→ WHAT IS REQUIRED
Reproduce the entries from their first line up to and including the line with "return r.y*x/r.x". Leave out everything after it.

┌──

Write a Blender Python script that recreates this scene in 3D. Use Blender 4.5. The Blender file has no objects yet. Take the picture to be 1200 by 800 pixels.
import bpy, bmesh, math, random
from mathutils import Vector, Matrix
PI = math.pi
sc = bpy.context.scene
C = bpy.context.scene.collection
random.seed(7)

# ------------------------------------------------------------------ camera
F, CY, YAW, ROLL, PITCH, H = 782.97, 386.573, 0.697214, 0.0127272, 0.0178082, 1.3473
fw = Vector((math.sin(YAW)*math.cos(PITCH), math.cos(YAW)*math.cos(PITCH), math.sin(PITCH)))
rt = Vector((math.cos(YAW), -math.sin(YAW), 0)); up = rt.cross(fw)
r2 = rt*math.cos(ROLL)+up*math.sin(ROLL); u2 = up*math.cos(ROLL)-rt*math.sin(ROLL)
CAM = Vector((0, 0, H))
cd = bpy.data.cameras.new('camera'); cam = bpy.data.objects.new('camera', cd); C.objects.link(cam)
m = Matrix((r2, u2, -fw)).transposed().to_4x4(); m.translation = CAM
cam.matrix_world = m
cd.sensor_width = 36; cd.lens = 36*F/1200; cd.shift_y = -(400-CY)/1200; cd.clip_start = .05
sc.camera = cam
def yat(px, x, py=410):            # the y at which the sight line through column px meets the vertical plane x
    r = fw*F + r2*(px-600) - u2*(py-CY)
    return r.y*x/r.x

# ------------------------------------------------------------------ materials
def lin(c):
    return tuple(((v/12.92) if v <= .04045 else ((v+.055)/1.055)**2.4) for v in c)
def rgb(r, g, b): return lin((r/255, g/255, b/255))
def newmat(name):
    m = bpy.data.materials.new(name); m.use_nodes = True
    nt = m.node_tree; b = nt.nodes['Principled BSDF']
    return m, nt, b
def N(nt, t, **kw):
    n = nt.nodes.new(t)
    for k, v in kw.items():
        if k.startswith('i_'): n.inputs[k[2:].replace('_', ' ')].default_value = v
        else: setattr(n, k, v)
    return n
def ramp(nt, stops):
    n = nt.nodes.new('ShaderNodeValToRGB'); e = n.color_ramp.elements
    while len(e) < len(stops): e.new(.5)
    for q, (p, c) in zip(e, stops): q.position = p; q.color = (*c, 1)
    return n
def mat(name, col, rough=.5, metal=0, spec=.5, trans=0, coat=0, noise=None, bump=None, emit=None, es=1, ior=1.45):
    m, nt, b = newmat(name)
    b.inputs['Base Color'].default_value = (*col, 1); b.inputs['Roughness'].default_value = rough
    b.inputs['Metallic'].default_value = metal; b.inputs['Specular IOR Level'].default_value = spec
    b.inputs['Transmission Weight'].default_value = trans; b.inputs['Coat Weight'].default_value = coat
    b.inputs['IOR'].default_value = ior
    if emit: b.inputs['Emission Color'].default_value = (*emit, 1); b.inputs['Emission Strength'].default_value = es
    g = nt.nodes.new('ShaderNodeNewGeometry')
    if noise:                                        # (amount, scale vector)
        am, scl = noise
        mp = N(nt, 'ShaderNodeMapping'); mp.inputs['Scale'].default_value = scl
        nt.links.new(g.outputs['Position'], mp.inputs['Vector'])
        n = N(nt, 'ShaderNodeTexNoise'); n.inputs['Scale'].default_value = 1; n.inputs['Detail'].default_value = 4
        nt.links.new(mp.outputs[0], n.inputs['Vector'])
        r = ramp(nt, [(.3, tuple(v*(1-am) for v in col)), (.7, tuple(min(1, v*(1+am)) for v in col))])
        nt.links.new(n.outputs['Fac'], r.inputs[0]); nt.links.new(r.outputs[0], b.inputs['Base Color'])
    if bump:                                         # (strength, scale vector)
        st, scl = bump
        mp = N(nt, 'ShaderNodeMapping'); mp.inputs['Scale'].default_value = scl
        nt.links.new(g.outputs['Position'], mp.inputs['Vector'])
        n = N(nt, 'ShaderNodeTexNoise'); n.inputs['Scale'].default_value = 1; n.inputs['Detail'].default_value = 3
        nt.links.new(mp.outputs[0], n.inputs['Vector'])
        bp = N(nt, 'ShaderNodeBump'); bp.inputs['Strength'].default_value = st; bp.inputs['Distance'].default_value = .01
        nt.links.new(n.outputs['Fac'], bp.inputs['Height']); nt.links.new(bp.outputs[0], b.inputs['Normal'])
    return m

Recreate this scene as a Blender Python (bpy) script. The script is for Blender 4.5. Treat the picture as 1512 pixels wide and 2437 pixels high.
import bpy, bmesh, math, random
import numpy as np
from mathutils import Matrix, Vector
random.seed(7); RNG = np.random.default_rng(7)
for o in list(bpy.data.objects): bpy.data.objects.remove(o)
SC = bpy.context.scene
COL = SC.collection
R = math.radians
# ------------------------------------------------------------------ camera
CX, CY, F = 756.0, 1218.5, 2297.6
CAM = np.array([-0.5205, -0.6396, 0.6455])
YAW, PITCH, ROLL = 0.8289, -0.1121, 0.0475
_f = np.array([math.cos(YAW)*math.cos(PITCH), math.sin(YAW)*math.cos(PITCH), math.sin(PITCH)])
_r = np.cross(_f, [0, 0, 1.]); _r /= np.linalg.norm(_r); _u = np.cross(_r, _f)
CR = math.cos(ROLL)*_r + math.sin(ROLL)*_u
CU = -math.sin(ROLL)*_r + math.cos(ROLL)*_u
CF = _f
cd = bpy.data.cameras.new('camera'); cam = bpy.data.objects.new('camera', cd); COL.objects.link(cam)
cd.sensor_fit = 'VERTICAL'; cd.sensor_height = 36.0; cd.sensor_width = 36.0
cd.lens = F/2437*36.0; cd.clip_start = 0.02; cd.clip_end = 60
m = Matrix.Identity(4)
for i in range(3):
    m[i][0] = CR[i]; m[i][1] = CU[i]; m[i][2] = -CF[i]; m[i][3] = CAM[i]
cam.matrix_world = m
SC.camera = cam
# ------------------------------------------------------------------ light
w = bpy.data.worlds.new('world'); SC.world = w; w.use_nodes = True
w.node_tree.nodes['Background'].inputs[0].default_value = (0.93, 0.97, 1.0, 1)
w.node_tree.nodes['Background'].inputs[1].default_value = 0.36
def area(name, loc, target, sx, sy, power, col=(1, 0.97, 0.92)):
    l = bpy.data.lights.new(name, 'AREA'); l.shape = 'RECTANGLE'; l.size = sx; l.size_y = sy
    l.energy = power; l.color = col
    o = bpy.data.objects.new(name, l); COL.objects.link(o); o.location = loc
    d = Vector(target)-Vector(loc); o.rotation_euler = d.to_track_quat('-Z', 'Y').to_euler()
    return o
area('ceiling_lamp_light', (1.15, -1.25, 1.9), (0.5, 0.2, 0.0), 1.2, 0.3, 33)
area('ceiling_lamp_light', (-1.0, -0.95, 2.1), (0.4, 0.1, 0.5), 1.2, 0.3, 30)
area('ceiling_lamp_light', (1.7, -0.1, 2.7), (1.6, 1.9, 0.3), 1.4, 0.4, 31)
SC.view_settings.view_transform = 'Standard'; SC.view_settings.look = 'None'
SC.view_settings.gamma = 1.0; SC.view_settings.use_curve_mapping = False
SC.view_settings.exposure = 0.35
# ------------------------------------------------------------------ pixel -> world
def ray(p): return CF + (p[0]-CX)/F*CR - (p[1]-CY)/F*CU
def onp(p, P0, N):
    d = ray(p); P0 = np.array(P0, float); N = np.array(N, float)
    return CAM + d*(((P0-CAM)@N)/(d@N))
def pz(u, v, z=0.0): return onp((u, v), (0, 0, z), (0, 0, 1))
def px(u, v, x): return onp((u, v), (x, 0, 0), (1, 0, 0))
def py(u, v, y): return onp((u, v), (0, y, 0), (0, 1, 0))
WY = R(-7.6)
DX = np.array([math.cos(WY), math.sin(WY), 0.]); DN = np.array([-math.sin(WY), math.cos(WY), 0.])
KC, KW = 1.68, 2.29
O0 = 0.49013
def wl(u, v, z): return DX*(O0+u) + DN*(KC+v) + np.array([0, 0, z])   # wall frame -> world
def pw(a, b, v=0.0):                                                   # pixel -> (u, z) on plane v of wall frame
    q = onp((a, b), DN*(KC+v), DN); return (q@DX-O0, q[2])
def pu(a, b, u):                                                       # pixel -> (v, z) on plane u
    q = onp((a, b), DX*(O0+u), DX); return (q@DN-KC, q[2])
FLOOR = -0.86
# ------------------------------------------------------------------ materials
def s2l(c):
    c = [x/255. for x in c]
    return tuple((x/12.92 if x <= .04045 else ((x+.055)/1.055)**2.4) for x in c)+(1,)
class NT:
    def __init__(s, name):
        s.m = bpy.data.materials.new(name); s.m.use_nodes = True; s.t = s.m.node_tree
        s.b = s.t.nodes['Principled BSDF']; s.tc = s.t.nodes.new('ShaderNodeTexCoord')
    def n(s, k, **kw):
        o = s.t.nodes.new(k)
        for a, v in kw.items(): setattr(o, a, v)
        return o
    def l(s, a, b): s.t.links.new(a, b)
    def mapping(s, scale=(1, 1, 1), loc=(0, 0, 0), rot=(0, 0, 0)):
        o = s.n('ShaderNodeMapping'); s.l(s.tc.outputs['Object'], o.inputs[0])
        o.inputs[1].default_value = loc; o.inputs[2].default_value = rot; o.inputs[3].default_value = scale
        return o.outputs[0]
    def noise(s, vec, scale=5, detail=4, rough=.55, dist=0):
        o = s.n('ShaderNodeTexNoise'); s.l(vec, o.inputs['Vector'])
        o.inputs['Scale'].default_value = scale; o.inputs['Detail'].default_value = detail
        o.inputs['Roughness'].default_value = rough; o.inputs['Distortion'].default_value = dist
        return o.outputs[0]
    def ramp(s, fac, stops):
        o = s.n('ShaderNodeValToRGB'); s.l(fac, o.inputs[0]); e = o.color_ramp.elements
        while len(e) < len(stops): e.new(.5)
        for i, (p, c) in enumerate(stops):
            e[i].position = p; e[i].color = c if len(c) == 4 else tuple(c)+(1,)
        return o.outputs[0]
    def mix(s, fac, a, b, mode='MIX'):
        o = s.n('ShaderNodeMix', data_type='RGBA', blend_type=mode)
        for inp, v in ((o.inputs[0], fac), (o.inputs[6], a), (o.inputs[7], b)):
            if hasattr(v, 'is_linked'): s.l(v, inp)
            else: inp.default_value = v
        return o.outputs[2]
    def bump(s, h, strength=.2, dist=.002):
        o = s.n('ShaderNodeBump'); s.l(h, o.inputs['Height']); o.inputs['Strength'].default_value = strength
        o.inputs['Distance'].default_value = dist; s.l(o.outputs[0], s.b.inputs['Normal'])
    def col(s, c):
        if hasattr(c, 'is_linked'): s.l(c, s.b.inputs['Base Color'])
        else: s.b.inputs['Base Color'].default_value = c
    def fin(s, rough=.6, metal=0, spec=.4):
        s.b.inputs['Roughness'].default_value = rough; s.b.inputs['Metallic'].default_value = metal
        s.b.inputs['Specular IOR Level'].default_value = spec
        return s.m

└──

→ EXERCISE SOLUTION
Write a Blender Python script that recreates this scene in 3D. Use Blender 4.5. The Blender file has no objects yet. Take the picture to be 1200 by 800 pixels.
import bpy, bmesh, math, random
from mathutils import Vector, Matrix
PI = math.pi
sc = bpy.context.scene
C = bpy.context.scene.collection
random.seed(7)

# ------------------------------------------------------------------ camera
F, CY, YAW, ROLL, PITCH, H = 782.97, 386.573, 0.697214, 0.0127272, 0.0178082, 1.3473
fw = Vector((math.sin(YAW)*math.cos(PITCH), math.cos(YAW)*math.cos(PITCH), math.sin(PITCH)))
rt = Vector((math.cos(YAW), -math.sin(YAW), 0)); up = rt.cross(fw)
r2 = rt*math.cos(ROLL)+up*math.sin(ROLL); u2 = up*math.cos(ROLL)-rt*math.sin(ROLL)
CAM = Vector((0, 0, H))
cd = bpy.data.cameras.new('camera'); cam = bpy.data.objects.new('camera', cd); C.objects.link(cam)
m = Matrix((r2, u2, -fw)).transposed().to_4x4(); m.translation = CAM
cam.matrix_world = m
cd.sensor_width = 36; cd.lens = 36*F/1200; cd.shift_y = -(400-CY)/1200; cd.clip_start = .05
sc.camera = cam
def yat(px, x, py=410):            # the y at which the sight line through column px meets the vertical plane x
    r = fw*F + r2*(px-600) - u2*(py-CY)
    return r.y*x/r.x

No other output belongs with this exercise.